Autant de dispositifs qui pourront s’intégrer, à terme, dans l’écosystème d’objets connectés fondant la « smart city » de demain. « Nous avons opéré un virage technologique il y a deux ans en nous appuyant sur les technologies de communication d’avenir, qui sont utilisées dans le monde de l’IoT », poursuit Laure Simon. Avec sa filiale Birdz, Veolia s’appuiera sur le réseau LoRa d’Orange pour connecter 70 % des compteurs en télérelevé d’ici 2027. « Ces technologies sont interopérables [elles reposent sur un matériel et un logiciel exploitables par tout opérateur, NDLR], donc faciles à intégrer dans la smart city » : éclairage, stationnement, collecte des déchets… Tout fonctionnera de concert.

« Nous avons opéré un virage technologique il y a deux ans en nous appuyant sur les technologies de communication d’avenir, qui sont utilisées dans le monde de l’IoT ».

Hubgrade, le centre de pilotage intelligent de Veolia, intègre par ailleurs aussi bien la gestion de l’eau que celle de l’énergie et des déchets, toujours dans le but d’optimiser l’utilisation de ces ressources. À Dubaï, par exemple, cet allié de la smart city devrait permettre de réduire de 30 % les consommations d’eau et d’électricité de sept bâtiments publics.

Rafraîchissement low-tech

Pour rester attractive, la smart city devra aussi s’armer contre les effets du dérèglement climatique. Car la multiplication et l’intensification des épisodes de canicule — certaines études prédisant des vagues de chaleur de 50°C à Paris d’ici la fin du siècle — ont des impacts bien réels sur le confort des citadins, voire leur santé.

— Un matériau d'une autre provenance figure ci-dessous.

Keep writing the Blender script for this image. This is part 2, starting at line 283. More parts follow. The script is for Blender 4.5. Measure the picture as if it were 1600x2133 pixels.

Heureusement, l’adaptation des villes à cette nouvelle donne a déjà son lot de solutions d'aménagement des espaces extérieurs : peinture blanche sur les façades pour augmenter l’albédo, végétalisation des espaces urbains, mais aussi humidification des chaussées et pavés évaporatifs dans les zones piétonnes atténuent le phénomène des îlots de chaleur urbains et renforcent la résilience des villes. Les pavés poreux s'intègrent dans une démarche d'économie circulaire car, fabriqués en Europe, ils incorporent des coquilles Saint-Jacques concassées, et permettent une réutilisation de l'eau pluviale collectée. « Ces pavés poreux absorbent l’eau pluviale et évaporent cette eau en période de grande chaleur, abaissant la température ressentie de 5 à 6°C », assure Eric Lesueur, président de 2EI, une filiale de Veolia, en évoquant des démonstrateurs à Toulouse et à Nice. Cette solution, pilotée à partir des données météo locales, est complètement autonome et le suivi de la performance de rafraîchissement se fait à distance.

« Je rêve de rafraîchir la place du Capitole à Toulouse, qui a toutes les caractéristiques d’un îlot de chaleur : une place immense, minéralisée, avec un ensoleillement fort, où l’air ne circule pas beaucoup », décrit-il. « Mais on ne touche pas si facilement à un lieu historique pour y mettre des pavés évaporatifs ! Aujourd’hui, on les met déjà en place sur des sites accueillant le public, comme des zones d’attente et les écoles. »

La résilience se prépare, pavé par pavé.

« Je rêve de rafraîchir la place du Capitole à Toulouse, qui a toutes les caractéristiques d’un îlot de chaleur ».